-------- Data for this exercise --------

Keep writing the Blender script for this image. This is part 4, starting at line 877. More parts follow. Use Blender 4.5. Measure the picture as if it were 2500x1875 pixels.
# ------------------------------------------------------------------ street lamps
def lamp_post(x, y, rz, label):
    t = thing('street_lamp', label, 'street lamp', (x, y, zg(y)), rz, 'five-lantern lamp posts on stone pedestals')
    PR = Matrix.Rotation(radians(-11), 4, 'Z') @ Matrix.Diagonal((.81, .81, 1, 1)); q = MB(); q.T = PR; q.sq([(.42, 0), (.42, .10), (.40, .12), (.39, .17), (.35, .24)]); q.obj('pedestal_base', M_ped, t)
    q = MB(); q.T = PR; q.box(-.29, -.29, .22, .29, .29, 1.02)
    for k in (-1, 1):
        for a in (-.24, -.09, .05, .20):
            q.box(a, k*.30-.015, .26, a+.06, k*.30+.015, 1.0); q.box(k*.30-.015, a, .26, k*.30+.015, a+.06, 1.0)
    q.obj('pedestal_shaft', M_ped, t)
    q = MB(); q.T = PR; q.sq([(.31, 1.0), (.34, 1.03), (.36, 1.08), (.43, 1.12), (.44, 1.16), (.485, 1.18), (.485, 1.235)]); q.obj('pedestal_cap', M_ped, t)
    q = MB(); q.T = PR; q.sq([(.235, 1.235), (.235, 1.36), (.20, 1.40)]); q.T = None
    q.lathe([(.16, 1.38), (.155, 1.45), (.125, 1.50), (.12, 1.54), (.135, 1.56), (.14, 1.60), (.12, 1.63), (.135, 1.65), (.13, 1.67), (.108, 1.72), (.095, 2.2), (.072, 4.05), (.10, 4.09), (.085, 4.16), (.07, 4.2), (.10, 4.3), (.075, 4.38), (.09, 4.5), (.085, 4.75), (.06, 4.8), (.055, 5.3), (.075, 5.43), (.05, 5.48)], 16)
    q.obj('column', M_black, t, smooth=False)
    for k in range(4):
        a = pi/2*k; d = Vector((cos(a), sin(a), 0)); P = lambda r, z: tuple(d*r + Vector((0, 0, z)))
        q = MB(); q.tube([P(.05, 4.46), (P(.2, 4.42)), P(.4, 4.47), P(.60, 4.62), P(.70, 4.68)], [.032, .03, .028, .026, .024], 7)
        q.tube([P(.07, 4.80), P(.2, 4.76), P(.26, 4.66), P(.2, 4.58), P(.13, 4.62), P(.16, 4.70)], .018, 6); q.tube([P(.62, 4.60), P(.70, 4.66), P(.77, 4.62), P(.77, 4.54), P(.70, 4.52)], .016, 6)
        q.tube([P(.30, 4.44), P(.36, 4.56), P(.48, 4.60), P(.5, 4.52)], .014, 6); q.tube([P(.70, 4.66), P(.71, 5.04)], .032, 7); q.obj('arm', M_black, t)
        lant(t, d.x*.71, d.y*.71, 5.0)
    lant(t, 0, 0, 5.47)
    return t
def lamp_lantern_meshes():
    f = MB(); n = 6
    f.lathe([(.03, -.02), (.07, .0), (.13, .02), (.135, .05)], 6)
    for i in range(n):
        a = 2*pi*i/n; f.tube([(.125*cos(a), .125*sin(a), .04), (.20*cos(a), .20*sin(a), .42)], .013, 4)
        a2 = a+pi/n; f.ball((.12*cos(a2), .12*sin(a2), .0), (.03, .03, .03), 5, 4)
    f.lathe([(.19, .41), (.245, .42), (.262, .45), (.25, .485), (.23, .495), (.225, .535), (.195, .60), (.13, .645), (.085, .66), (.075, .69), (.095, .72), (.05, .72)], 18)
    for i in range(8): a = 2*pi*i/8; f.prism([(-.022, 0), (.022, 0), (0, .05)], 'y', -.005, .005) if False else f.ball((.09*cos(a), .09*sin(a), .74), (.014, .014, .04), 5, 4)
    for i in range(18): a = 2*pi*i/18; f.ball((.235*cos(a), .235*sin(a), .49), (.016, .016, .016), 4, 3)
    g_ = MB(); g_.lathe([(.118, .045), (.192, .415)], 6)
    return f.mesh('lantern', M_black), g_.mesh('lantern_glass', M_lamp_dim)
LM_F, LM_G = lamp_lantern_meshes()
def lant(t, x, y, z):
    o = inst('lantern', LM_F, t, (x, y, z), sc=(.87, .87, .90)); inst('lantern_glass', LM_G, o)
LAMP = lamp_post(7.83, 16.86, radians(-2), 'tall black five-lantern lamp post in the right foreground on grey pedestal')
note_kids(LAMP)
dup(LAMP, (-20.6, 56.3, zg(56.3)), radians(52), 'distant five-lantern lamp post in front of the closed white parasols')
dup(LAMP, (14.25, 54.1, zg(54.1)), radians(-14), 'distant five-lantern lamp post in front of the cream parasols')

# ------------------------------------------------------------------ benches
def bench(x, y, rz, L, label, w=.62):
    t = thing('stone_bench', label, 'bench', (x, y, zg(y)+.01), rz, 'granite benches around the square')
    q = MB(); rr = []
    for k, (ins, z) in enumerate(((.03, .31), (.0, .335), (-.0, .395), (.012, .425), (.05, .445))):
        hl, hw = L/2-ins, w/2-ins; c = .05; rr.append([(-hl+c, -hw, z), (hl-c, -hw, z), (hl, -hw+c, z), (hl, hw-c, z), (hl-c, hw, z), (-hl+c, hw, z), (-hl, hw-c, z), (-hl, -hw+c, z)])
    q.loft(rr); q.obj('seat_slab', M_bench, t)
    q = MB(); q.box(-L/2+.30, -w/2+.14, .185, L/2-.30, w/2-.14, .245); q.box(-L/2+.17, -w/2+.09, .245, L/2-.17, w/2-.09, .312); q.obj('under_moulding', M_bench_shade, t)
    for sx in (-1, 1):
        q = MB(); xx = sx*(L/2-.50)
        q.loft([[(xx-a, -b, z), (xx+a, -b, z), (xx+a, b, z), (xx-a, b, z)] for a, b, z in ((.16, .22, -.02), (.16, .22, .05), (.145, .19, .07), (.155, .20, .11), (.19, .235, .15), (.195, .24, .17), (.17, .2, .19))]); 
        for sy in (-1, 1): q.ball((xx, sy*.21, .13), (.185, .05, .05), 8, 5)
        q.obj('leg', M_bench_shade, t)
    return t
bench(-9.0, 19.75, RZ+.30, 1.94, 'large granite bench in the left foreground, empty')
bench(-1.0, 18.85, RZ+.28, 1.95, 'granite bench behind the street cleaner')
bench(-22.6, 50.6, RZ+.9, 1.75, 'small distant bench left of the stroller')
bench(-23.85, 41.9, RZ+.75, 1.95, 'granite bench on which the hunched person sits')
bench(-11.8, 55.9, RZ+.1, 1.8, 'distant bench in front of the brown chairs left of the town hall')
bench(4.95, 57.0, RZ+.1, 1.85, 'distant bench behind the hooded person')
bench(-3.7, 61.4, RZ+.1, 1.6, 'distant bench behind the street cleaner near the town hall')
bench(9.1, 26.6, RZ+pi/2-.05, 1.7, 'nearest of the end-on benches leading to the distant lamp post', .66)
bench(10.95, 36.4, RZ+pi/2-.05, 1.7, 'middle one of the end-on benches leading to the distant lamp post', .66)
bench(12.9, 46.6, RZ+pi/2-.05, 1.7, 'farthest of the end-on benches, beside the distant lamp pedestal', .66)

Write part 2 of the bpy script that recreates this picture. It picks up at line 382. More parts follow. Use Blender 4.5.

--------

## What you are asked to do
Above are some records. Print them all exactly.

## Answer to the task
Keep writing the Blender script for this image. This is part 4, starting at line 877. More parts follow. Use Blender 4.5. Measure the picture as if it were 2500x1875 pixels.
# ------------------------------------------------------------------ street lamps
def lamp_post(x, y, rz, label):
    t = thing('street_lamp', label, 'street lamp', (x, y, zg(y)), rz, 'five-lantern lamp posts on stone pedestals')
    PR = Matrix.Rotation(radians(-11), 4, 'Z') @ Matrix.Diagonal((.81, .81, 1, 1)); q = MB(); q.T = PR; q.sq([(.42, 0), (.42, .10), (.40, .12), (.39, .17), (.35, .24)]); q.obj('pedestal_base', M_ped, t)
    q = MB(); q.T = PR; q.box(-.29, -.29, .22, .29, .29, 1.02)
    for k in (-1, 1):
        for a in (-.24, -.09, .05, .20):
            q.box(a, k*.30-.015, .26, a+.06, k*.30+.015, 1.0); q.box(k*.30-.015, a, .26, k*.30+.015, a+.06, 1.0)
    q.obj('pedestal_shaft', M_ped, t)
    q = MB(); q.T = PR; q.sq([(.31, 1.0), (.34, 1.03), (.36, 1.08), (.43, 1.12), (.44, 1.16), (.485, 1.18), (.485, 1.235)]); q.obj('pedestal_cap', M_ped, t)
    q = MB(); q.T = PR; q.sq([(.235, 1.235), (.235, 1.36), (.20, 1.40)]); q.T = None
    q.lathe([(.16, 1.38), (.155, 1.45), (.125, 1.50), (.12, 1.54), (.135, 1.56), (.14, 1.60), (.12, 1.63), (.135, 1.65), (.13, 1.67), (.108, 1.72), (.095, 2.2), (.072, 4.05), (.10, 4.09), (.085, 4.16), (.07, 4.2), (.10, 4.3), (.075, 4.38), (.09, 4.5), (.085, 4.75), (.06, 4.8), (.055, 5.3), (.075, 5.43), (.05, 5.48)], 16)
    q.obj('column', M_black, t, smooth=False)
    for k in range(4):
        a = pi/2*k; d = Vector((cos(a), sin(a), 0)); P = lambda r, z: tuple(d*r + Vector((0, 0, z)))
        q = MB(); q.tube([P(.05, 4.46), (P(.2, 4.42)), P(.4, 4.47), P(.60, 4.62), P(.70, 4.68)], [.032, .03, .028, .026, .024], 7)
        q.tube([P(.07, 4.80), P(.2, 4.76), P(.26, 4.66), P(.2, 4.58), P(.13, 4.62), P(.16, 4.70)], .018, 6); q.tube([P(.62, 4.60), P(.70, 4.66), P(.77, 4.62), P(.77, 4.54), P(.70, 4.52)], .016, 6)
        q.tube([P(.30, 4.44), P(.36, 4.56), P(.48, 4.60), P(.5, 4.52)], .014, 6); q.tube([P(.70, 4.66), P(.71, 5.04)], .032, 7); q.obj('arm', M_black, t)
        lant(t, d.x*.71, d.y*.71, 5.0)
    lant(t, 0, 0, 5.47)
    return t
def lamp_lantern_meshes():
    f = MB(); n = 6
    f.lathe([(.03, -.02), (.07, .0), (.13, .02), (.135, .05)], 6)
    for i in range(n):
        a = 2*pi*i/n; f.tube([(.125*cos(a), .125*sin(a), .04), (.20*cos(a), .20*sin(a), .42)], .013, 4)
        a2 = a+pi/n; f.ball((.12*cos(a2), .12*sin(a2), .0), (.03, .03, .03), 5, 4)
    f.lathe([(.19, .41), (.245, .42), (.262, .45), (.25, .485), (.23, .495), (.225, .535), (.195, .60), (.13, .645), (.085, .66), (.075, .69), (.095, .72), (.05, .72)], 18)
    for i in range(8): a = 2*pi*i/8; f.prism([(-.022, 0), (.022, 0), (0, .05)], 'y', -.005, .005) if False else f.ball((.09*cos(a), .09*sin(a), .74), (.014, .014, .04), 5, 4)
    for i in range(18): a = 2*pi*i/18; f.ball((.235*cos(a), .235*sin(a), .49), (.016, .016, .016), 4, 3)
    g_ = MB(); g_.lathe([(.118, .045), (.192, .415)], 6)
    return f.mesh('lantern', M_black), g_.mesh('lantern_glass', M_lamp_dim)
LM_F, LM_G = lamp_lantern_meshes()
def lant(t, x, y, z):
    o = inst('lantern', LM_F, t, (x, y, z), sc=(.87, .87, .90)); inst('lantern_glass', LM_G, o)
LAMP = lamp_post(7.83, 16.86, radians(-2), 'tall black five-lantern lamp post in the right foreground on grey pedestal')
note_kids(LAMP)
dup(LAMP, (-20.6, 56.3, zg(56.3)), radians(52), 'distant five-lantern lamp post in front of the closed white parasols')
dup(LAMP, (14.25, 54.1, zg(54.1)), radians(-14), 'distant five-lantern lamp post in front of the cream parasols')

# ------------------------------------------------------------------ benches
def bench(x, y, rz, L, label, w=.62):
    t = thing('stone_bench', label, 'bench', (x, y, zg(y)+.01), rz, 'granite benches around the square')
    q = MB(); rr = []
    for k, (ins, z) in enumerate(((.03, .31), (.0, .335), (-.0, .395), (.012, .425), (.05, .445))):
        hl, hw = L/2-ins, w/2-ins; c = .05; rr.append([(-hl+c, -hw, z), (hl-c, -hw, z), (hl, -hw+c, z), (hl, hw-c, z), (hl-c, hw, z), (-hl+c, hw, z), (-hl, hw-c, z), (-hl, -hw+c, z)])
    q.loft(rr); q.obj('seat_slab', M_bench, t)
    q = MB(); q.box(-L/2+.30, -w/2+.14, .185, L/2-.30, w/2-.14, .245); q.box(-L/2+.17, -w/2+.09, .245, L/2-.17, w/2-.09, .312); q.obj('under_moulding', M_bench_shade, t)
    for sx in (-1, 1):
        q = MB(); xx = sx*(L/2-.50)
        q.loft([[(xx-a, -b, z), (xx+a, -b, z), (xx+a, b, z), (xx-a, b, z)] for a, b, z in ((.16, .22, -.02), (.16, .22, .05), (.145, .19, .07), (.155, .20, .11), (.19, .235, .15), (.195, .24, .17), (.17, .2, .19))]); 
        for sy in (-1, 1): q.ball((xx, sy*.21, .13), (.185, .05, .05), 8, 5)
        q.obj('leg', M_bench_shade, t)
    return t
bench(-9.0, 19.75, RZ+.30, 1.94, 'large granite bench in the left foreground, empty')
bench(-1.0, 18.85, RZ+.28, 1.95, 'granite bench behind the street cleaner')
bench(-22.6, 50.6, RZ+.9, 1.75, 'small distant bench left of the stroller')
bench(-23.85, 41.9, RZ+.75, 1.95, 'granite bench on which the hunched person sits')
bench(-11.8, 55.9, RZ+.1, 1.8, 'distant bench in front of the brown chairs left of the town hall')
bench(4.95, 57.0, RZ+.1, 1.85, 'distant bench behind the hooded person')
bench(-3.7, 61.4, RZ+.1, 1.6, 'distant bench behind the street cleaner near the town hall')
bench(9.1, 26.6, RZ+pi/2-.05, 1.7, 'nearest of the end-on benches leading to the distant lamp post', .66)
bench(10.95, 36.4, RZ+pi/2-.05, 1.7, 'middle one of the end-on benches leading to the distant lamp post', .66)
bench(12.9, 46.6, RZ+pi/2-.05, 1.7, 'farthest of the end-on benches, beside the distant lamp pedestal', .66)

Write part 2 of the bpy script that recreates this picture. It picks up at line 382. More parts follow. Use Blender 4.5.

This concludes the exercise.